NATIONAL HARBOR, Md.–To keep pace with its modernization needs, there will be times when the Coast Guard’s acquisition budget will need to rise above its desired $2 billion floor, Adm. Paul Zukunft, the service’s outgoing commandant, said on Tuesday.
The floor is $2 billion “and there might need to be some adjustments going forward,” Zukunft said, describing these as “spikes.”
Zukunft, who retires from service next month, has maintained that at least $2 billion is needed annually for the Coast Guard to buy the assets it needs to meet its modernization goals and 5 percent annual growth in its operations and support account to sustain its new and legacy equipment.
Congress in its recent Omnibus appropriations bill for fiscal year 2018 provided the Coast Guard with $2.7 billion for acquisition, a rare instance where that account climbed above the $2 billion floor. The driver behind the fulsome budget is $1.2 billion to build the 10th and 11th National Security Cutters (NSC), neither of which were requested.
The Coast Guard “punches above its weight class,” Zukunft said in a keynote address at the Navy League’s annual Sea-Air-Space exposition, noting that he has previously described funding for the service as being in the “featherweight class.” Now, with the healthy budget for this year and a strong-looking request for next year, Zukunft said the “good news is we are now a middleweight contender” and is “right where we need to be.”
The Coast Guard is seeking $1.9 billion in acquisition funds for fiscal year 2019, with that figure approaching $2 billion only because the Trump administration belatedly added $720 million for a new heavy polar icebreaker after Congress reached agreement on a two-year budget deal that boosts planned spending levels for defense and federal civilian departments in 2018 and 2019. However, the preliminary budget request for fiscal year 2020 is only for $1.4 billion for the acquisition account, an amount that is closer to typical for the Coast Guard.
There is a good chance the Coast Guard’s acquisition budget will be increased by Congress in fiscal year 2019 because of support for the NSC program within the Senate Appropriations Committee. The program originally was supposed to stop at eight vessels but Republican Sen. Thad Cochran, who chaired the committee until retiring from the Senate on April 1, successfully won additional funding to build the additional ships, arguing that an increasing mission requirement warrants a one-for-one replacement of the 12 aging Hamilton-class high-endurance cutters the NSC is replacing.
Cochran served the state of Mississippi, where the NSCs are built by Huntington Ingalls Industries [HII], and even though he has retired, his successor as the chairman of the appropriations panel is Sen. Richard Shelby (R-Ala.), who is also a strong supporter of the program. Thousands of Alabamians work at HII’s Ingalls Shipbuilding division, which isn’t far across the state line in Mississippi.

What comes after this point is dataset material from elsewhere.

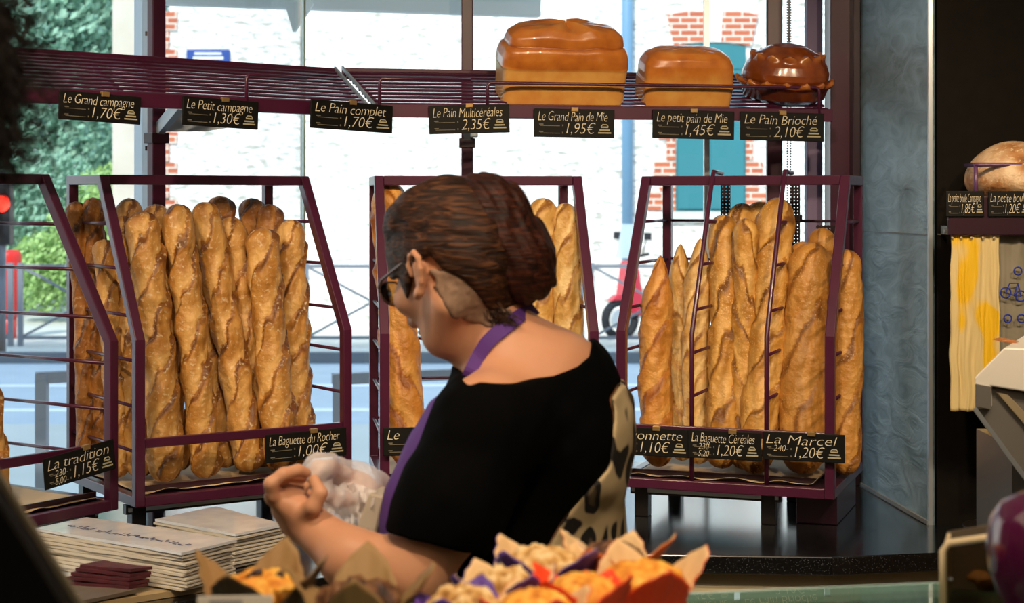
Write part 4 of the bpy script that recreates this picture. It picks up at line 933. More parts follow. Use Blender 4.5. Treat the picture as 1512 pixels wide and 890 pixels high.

If a 12th NSC is added to the Coast Guard’s budget for FY ’19, the $500-plus million construction cost would boost the acquisition budget comfortably above $2 billion, unless Congress trims the request elsewhere.

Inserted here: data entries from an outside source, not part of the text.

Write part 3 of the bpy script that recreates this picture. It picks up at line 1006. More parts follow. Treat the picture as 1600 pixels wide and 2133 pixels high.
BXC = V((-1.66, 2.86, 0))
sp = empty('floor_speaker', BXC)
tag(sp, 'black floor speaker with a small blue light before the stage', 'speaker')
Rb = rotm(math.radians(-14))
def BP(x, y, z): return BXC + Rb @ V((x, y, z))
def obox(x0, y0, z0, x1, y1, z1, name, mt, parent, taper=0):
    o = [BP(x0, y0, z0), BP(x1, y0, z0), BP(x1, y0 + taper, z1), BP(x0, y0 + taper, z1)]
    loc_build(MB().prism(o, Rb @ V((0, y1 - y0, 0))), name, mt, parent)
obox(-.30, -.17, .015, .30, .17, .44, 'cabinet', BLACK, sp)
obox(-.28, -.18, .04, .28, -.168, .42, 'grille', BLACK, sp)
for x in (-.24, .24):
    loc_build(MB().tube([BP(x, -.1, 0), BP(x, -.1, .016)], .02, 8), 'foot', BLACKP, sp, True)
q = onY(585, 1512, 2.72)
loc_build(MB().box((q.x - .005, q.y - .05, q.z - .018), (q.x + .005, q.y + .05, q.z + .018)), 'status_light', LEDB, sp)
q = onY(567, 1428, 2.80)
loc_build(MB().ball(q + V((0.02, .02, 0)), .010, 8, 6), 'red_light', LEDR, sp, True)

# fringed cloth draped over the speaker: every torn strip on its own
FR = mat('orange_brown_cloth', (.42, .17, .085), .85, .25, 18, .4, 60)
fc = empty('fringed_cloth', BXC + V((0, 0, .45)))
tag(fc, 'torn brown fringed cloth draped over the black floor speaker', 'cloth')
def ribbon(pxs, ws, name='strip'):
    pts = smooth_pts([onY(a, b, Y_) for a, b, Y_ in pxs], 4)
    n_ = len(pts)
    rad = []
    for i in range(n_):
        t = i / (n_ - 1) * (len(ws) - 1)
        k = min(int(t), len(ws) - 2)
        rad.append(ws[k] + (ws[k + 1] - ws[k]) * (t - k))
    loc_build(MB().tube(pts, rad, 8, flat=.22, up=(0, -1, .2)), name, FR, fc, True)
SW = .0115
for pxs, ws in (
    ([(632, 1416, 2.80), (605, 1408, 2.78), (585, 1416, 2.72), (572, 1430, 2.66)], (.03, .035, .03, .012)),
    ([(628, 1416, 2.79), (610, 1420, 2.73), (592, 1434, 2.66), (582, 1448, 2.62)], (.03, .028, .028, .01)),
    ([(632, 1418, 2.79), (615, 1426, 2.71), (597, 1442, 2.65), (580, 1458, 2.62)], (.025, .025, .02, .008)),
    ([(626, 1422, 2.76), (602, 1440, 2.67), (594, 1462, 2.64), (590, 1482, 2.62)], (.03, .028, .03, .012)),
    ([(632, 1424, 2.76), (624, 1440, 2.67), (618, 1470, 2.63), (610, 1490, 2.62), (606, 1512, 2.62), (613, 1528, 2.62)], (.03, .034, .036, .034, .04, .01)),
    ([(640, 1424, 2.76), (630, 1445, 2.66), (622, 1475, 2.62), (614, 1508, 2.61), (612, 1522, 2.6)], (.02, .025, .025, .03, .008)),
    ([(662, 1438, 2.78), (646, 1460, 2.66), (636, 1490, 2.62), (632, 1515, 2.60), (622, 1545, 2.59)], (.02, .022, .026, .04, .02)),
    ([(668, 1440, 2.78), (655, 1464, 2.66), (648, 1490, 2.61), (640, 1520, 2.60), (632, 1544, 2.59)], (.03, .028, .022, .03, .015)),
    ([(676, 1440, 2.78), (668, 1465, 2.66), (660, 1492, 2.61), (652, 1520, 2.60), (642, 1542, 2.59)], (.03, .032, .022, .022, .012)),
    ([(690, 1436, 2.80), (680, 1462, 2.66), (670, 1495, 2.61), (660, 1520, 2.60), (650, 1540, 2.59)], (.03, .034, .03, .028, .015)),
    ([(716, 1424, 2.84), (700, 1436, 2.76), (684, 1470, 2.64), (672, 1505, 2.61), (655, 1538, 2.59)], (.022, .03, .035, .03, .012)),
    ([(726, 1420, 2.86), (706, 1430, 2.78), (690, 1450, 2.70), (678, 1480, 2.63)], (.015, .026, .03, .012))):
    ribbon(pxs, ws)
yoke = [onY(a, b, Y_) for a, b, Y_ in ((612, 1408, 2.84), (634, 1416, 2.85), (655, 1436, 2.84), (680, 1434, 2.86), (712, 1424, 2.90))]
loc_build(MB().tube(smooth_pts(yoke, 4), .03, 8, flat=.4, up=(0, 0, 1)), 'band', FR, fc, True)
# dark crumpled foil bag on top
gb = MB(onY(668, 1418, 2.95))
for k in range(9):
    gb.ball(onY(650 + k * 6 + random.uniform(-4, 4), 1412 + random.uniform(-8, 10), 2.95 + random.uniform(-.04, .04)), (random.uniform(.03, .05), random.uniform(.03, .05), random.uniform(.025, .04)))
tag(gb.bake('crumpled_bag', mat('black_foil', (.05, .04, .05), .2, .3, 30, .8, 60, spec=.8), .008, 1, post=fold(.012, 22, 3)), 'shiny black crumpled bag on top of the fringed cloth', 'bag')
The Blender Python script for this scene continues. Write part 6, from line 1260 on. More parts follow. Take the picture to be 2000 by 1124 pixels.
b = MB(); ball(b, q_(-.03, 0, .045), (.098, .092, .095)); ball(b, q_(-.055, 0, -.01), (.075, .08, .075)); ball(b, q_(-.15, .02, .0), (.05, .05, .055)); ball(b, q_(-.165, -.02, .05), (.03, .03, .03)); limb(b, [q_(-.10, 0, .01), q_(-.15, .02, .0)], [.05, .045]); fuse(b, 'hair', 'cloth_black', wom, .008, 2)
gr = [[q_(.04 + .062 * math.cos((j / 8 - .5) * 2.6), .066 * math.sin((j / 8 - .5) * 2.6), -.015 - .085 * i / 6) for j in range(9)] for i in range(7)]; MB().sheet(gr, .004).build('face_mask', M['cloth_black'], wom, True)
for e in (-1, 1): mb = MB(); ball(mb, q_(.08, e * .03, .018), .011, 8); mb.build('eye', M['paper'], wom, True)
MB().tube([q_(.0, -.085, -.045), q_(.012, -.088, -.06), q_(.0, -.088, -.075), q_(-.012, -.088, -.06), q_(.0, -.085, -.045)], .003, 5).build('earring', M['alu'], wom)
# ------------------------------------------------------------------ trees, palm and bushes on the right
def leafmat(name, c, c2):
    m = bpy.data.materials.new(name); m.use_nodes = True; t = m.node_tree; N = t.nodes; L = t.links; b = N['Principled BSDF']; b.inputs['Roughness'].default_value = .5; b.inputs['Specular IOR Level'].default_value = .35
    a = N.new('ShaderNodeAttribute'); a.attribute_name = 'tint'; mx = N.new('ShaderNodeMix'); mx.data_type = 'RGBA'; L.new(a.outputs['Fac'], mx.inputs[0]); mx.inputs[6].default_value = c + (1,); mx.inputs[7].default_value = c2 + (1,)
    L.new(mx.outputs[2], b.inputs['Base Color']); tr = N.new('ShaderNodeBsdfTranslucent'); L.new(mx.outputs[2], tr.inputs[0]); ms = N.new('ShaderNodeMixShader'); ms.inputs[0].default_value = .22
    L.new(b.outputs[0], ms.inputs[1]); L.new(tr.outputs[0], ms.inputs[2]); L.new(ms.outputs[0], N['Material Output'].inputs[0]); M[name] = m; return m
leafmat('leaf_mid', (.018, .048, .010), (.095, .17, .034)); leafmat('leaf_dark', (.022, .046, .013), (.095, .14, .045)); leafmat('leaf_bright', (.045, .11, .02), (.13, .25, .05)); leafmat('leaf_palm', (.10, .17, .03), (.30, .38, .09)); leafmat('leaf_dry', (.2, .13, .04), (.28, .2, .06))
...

After FY ’19, it’s unclear when the service will request funding for additional icebreakers. The Coast Guard has a requirement for three new heavy polar icebreakers and three new medium icebreakers, with the initial priority on the heavy ships. Cost estimates for acquiring all six vessels are in the billions of dollars.
Zukunft said the heavy icebreaker is the Coast Guard’s highest priority because the United States doesn’t have its own self-rescue capability should its one current, and aging, heavy icebreaker get stuck in the ice. The Polar Star was commissioned in the mid-1970s and will undergo a modest life extension program to remain operational at least until the first new icebreaker comes online in 2023.
Beyond the icebreaker, the Coast Guard shortly is expected to award its first construction contract to Eastern Shipbuilding for the first of a planned 25 Offshore Patrol Cutters (OPC). Congress appropriated $500 million for the OPC in FY ’18, which included the construction funds for the first ship and long-lead time materials for the second vessel.
In FY ’19, the Coast Guard is requesting $400 million to build the second OPC and procure long-lead time materials for the third vessels. The Coast Guard originally planned to buy two OPCs annually, and if it does so in the future at the same time it is funding construction of new icebreakers, those programs will likely put pressure on the service’s acquisition account to remain above $2 billion. If the funding remains below $2 billion, that would likely mean modernization is being slow-rolled.
Zukunft noted that from 2011 through 2017, the Coast Guard lost nearly $1 billion in operations and maintenance funding due to budget constraints. He said that maintaining 5 percent annual growth in this account will let the service keep up with the operations and support needs of its new assets.